WASHINGTON, June 11, 2014 – Agricultural business leaders made their case to Congress to pass immigration Tuesday on Capitol Hill, but after House Majority Leader Eric Cantor was defeated in his Virginia GOP primary Tuesday night, all bets are off about whether House Republican leaders will even attempt to address such a “hot button” issue.

During a briefing in the Rayburn House Office Building, Cargill, Caterpillar and Farm Credit leaders said they need immigrant labor to run their businesses and their competitiveness is being put at risk without reform of the current immigration system.

Cargill Vice President of Corporate Affairs Mike Fernandez said the agricultural sector has a need for technical talent as well as low-skilled labor. “On one end there are jobs that not enough U.S. citizens are actually prepared for, and on the other end we have physically intense jobs that not many Americans want to take.”

Fernandez said Congress has a “golden opportunity” to create an immigration package that American business can support. House Speaker John Boehner, R-Ohio, has indicated the House would move immigration legislation piece by piece, but the Republican-controlled body has few legislative days left this year to move on reform. The Senate passed an immigration reform package last year. 

As a consequence of labor shortages, Farm Credit East Senior Vice President Robert Smith said some farms are choosing not to invest in labor intensive crops like fruits and vegetables that have large market demand.

“There is increasing frustration in the countryside and among farmers and farm businesses that really want to make critical investments...and they’re holding off,” Smith said.
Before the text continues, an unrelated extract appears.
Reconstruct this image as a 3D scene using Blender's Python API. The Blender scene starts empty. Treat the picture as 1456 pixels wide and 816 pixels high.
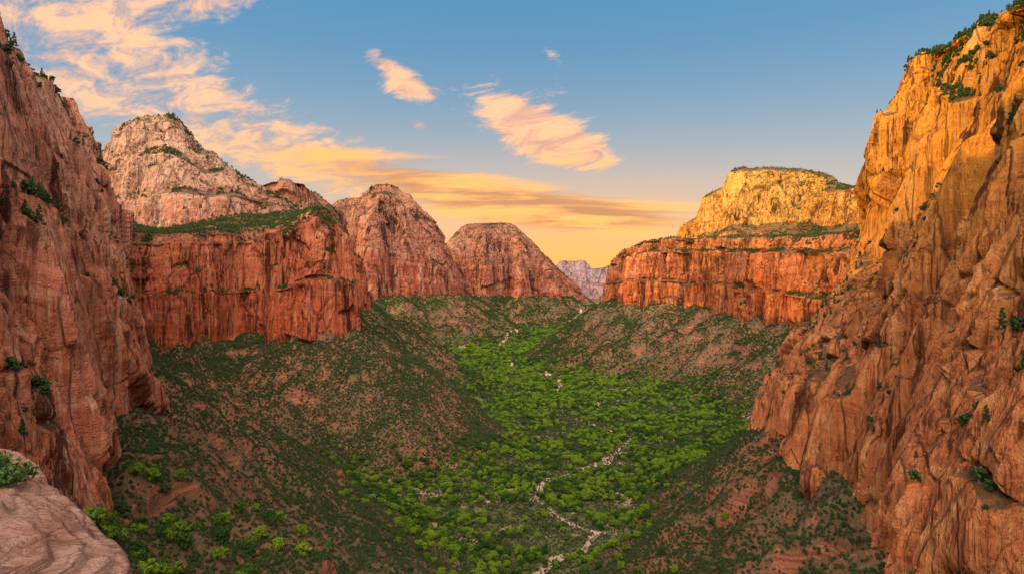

He noted that 70 percent of the U.S. on-farm workforce is undocumented, and the immigrant workers support thousands of other jobs in the agricultural sector. “Immigrant workers are part of the economic engine of American agriculture,” he said, adding that most jobs in the food sector are off the farm and held by U.S.-born citizens.

Mark Peters, Caterpillar’s senior corporate counsel, commented on his company’s need for highly skilled workers in the fields of science, technology, engineering and mathematics, the so-called STEM employees. 

“Since 2003, we’ve seen a steady decline of U.S.-born engineering graduates,” he said. Although immigrants are often more expensive to hire, “we are dependent on foreign nationals” for STEM talent.

In order to keep foreign nationals that receive all or part of their education from U.S. universities working at U.S. companies, Peters said immigration reform needs to allow companies like Caterpillar to attract “world-class talent.” He said foreign students too often take their U.S. degrees back home to work for one of his competitors.  He noted that 30 years ago, Caterpillar had one major competitor, but now, in China alone, there are 100 competing companies. 

“Our broken immigration system is creating an un-level playing field for attracting STEM talent,” he said.

From a political view, the president of the center-right American Action Forum, Douglas Holtz-Eakin, said this is the prime time for the House to pass new immigration laws.  Holtz-Eakin said if the House does not act, President Obama will likely issue an immigration-related executive order this fall and paint Republicans as anti-immigrant when they object. “If they allow that, they will have trouble in 2016,” he said, referring to the presidential election. 

In a related move, CEOs of several American companies, including Coca-Cola, McDonald’s, Tyson Foods, Cargill and CKE Restaurants, wrote an open letter to Congress asking for immigration reform.